## Start Provided data

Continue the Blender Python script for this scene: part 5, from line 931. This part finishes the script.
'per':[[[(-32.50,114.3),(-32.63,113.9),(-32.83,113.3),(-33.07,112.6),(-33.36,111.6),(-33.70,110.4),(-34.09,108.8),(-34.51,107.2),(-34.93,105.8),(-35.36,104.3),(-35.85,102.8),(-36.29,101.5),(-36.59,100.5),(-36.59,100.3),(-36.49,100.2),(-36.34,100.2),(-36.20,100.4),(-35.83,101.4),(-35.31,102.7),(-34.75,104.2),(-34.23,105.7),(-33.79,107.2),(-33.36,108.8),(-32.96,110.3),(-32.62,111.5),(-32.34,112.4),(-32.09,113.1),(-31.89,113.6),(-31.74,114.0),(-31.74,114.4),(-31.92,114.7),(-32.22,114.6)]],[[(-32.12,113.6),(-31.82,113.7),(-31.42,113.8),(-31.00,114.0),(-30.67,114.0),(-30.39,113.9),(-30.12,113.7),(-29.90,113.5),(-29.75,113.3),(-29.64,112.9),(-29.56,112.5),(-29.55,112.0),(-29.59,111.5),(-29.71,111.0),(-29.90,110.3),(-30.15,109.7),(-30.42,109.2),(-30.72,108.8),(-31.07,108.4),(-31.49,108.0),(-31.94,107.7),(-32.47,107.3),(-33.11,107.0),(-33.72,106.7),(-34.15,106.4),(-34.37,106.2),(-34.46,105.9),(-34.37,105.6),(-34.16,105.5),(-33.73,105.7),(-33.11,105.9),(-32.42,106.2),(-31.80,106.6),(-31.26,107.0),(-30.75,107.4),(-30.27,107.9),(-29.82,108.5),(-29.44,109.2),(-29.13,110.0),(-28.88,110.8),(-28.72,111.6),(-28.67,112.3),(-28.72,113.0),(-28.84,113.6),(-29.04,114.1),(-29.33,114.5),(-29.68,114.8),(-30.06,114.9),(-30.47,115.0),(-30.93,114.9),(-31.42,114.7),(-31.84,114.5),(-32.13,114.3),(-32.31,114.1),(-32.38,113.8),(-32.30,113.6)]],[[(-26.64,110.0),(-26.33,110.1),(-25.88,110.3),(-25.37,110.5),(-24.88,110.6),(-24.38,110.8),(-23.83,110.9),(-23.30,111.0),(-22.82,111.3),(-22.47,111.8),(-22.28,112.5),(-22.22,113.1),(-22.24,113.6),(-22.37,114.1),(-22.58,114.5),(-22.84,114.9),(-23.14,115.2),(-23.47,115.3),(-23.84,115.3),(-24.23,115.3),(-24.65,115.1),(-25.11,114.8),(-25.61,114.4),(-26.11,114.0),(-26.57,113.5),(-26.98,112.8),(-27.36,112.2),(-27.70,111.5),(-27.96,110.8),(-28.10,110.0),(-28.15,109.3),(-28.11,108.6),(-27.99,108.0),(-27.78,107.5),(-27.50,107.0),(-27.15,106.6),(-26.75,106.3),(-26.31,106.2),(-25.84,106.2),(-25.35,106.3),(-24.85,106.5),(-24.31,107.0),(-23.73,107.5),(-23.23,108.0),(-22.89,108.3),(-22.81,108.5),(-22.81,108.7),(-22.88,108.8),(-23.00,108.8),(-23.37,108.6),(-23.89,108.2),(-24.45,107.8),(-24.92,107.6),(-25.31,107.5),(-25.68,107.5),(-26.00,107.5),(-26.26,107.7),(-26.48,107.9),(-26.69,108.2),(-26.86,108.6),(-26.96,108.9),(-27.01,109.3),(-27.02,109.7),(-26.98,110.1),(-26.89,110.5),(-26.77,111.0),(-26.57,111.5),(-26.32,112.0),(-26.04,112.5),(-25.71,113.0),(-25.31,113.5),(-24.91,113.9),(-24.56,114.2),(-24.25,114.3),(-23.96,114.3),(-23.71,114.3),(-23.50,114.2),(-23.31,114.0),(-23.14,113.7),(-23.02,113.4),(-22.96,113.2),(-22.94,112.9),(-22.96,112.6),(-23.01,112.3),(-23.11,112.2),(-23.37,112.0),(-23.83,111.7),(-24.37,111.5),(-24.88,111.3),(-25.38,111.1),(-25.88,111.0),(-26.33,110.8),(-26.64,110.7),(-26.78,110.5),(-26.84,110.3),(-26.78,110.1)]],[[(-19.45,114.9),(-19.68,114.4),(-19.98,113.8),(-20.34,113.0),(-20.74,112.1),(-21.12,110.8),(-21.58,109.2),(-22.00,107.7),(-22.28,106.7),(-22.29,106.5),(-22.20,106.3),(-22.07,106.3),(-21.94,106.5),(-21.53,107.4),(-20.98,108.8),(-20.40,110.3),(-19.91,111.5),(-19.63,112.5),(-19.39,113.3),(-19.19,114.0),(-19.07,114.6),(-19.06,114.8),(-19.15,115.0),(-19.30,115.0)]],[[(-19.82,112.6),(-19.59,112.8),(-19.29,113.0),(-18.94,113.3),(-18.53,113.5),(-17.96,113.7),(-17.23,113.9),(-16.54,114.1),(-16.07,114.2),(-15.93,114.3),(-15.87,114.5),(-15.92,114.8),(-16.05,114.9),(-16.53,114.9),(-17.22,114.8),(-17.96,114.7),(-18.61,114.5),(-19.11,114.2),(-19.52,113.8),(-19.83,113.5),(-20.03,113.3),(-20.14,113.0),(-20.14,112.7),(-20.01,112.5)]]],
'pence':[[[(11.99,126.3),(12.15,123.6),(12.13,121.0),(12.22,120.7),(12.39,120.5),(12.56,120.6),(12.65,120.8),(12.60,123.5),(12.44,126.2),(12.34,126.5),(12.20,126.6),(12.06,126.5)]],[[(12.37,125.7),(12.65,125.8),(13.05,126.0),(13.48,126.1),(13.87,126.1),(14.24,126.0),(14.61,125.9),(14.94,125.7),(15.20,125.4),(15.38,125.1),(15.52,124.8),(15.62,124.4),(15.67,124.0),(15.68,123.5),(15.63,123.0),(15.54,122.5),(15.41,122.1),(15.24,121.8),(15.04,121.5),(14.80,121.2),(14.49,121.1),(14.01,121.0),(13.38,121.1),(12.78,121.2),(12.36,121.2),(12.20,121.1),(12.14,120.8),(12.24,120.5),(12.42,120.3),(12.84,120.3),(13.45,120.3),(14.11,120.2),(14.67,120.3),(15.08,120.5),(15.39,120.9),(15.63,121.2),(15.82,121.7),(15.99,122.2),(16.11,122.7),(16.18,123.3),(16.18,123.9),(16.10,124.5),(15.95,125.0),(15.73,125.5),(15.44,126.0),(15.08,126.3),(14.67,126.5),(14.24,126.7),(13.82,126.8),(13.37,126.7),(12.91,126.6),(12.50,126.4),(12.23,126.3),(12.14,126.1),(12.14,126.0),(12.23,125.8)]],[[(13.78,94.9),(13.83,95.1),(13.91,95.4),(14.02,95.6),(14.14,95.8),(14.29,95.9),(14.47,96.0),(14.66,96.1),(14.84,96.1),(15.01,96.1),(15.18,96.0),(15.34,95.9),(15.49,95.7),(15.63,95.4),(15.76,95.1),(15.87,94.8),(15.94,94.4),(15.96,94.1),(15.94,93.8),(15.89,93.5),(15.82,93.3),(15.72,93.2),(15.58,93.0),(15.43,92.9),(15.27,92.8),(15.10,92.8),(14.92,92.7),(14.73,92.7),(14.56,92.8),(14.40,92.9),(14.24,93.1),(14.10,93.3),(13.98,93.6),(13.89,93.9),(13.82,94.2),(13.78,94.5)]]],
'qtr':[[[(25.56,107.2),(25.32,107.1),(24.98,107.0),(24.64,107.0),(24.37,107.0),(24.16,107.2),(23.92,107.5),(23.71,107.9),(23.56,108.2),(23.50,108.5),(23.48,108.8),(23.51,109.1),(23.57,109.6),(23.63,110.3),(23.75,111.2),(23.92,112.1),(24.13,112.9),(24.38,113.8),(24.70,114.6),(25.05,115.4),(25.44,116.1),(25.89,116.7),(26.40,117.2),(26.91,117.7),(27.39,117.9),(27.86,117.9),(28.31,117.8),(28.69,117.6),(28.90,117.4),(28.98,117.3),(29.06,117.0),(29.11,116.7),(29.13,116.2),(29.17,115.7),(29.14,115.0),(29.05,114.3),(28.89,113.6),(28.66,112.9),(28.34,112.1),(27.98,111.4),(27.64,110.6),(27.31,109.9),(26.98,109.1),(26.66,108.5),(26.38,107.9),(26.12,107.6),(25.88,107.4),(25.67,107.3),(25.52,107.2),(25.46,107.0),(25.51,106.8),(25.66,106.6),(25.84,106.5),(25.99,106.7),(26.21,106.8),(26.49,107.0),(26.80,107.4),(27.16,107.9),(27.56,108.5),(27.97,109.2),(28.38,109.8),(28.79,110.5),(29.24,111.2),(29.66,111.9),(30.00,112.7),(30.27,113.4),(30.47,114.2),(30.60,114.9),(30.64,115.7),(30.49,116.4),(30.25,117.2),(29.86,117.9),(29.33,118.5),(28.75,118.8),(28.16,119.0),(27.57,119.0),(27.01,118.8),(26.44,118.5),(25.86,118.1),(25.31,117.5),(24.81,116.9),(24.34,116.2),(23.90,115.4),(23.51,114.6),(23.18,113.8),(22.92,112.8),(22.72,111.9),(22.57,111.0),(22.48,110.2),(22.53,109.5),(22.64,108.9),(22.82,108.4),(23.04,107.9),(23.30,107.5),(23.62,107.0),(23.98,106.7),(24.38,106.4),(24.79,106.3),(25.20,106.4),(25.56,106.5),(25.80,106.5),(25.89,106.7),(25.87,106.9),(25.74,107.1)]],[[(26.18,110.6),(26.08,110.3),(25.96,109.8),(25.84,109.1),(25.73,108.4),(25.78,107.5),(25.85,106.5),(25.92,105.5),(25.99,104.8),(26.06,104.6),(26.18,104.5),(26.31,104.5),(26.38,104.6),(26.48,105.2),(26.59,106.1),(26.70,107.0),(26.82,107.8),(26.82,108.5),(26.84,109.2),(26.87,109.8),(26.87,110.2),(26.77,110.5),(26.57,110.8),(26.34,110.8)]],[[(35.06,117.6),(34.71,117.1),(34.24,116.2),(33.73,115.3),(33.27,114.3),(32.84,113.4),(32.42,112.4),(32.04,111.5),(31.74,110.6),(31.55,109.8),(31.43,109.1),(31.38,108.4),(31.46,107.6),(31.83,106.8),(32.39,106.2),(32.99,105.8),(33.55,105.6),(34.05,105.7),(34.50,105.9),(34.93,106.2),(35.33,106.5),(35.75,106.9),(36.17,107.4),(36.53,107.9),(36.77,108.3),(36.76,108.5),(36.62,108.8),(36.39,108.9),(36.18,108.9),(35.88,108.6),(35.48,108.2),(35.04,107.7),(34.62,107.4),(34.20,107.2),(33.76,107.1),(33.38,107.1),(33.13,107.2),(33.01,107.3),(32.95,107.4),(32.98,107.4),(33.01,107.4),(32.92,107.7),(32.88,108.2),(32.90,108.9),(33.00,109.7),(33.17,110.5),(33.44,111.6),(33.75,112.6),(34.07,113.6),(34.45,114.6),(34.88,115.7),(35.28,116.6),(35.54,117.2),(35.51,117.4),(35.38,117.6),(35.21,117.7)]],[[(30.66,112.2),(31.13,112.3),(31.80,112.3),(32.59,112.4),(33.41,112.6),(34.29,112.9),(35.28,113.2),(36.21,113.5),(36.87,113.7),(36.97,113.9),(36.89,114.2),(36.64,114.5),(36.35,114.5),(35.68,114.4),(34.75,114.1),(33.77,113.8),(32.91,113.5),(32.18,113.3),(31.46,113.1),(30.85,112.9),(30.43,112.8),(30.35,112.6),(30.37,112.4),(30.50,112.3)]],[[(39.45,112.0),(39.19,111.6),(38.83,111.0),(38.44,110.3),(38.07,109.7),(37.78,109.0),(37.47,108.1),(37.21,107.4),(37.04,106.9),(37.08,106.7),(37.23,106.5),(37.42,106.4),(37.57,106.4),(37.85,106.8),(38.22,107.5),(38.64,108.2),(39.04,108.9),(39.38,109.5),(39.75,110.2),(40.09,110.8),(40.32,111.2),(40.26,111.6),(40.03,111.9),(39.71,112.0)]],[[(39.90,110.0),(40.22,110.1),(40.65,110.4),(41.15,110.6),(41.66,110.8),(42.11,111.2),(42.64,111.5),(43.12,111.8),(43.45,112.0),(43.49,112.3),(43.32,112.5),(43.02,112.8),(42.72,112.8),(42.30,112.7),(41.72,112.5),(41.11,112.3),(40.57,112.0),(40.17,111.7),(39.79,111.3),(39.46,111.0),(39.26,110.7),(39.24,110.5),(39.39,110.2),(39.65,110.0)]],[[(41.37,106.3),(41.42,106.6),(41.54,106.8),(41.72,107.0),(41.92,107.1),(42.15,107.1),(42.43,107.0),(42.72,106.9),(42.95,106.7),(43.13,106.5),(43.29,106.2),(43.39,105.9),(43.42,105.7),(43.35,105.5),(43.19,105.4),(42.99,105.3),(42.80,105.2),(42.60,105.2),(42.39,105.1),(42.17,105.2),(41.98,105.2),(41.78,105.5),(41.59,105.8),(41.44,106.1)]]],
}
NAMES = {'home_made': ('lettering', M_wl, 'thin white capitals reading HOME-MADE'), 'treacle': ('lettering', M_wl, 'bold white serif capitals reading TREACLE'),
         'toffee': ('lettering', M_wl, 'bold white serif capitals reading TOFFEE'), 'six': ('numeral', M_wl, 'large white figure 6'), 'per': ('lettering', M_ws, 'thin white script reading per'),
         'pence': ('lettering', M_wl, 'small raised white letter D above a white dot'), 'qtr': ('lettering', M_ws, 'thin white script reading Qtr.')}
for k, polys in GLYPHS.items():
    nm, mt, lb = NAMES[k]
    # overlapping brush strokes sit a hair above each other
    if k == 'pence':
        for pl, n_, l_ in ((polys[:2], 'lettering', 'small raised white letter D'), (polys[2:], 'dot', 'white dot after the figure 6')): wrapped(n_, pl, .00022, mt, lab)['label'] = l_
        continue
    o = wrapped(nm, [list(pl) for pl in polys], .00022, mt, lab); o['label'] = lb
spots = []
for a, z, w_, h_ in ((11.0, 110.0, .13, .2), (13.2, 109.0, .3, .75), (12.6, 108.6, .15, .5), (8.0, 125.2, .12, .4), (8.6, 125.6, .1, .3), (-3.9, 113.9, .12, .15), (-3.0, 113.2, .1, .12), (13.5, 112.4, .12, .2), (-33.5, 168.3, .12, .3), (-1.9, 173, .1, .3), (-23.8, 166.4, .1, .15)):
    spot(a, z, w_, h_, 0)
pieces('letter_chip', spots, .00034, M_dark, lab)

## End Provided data

▶ [Given problem]:
For this exercise, gather every line of the data that contains the word "script".

▶ [Solution]:
Continue the Blender Python script for this scene: part 5, from line 931. This part finishes the script.
         'toffee': ('lettering', M_wl, 'bold white serif capitals reading TOFFEE'), 'six': ('numeral', M_wl, 'large white figure 6'), 'per': ('lettering', M_ws, 'thin white script reading per'),
         'pence': ('lettering', M_wl, 'small raised white letter D above a white dot'), 'qtr': ('lettering', M_ws, 'thin white script reading Qtr.')}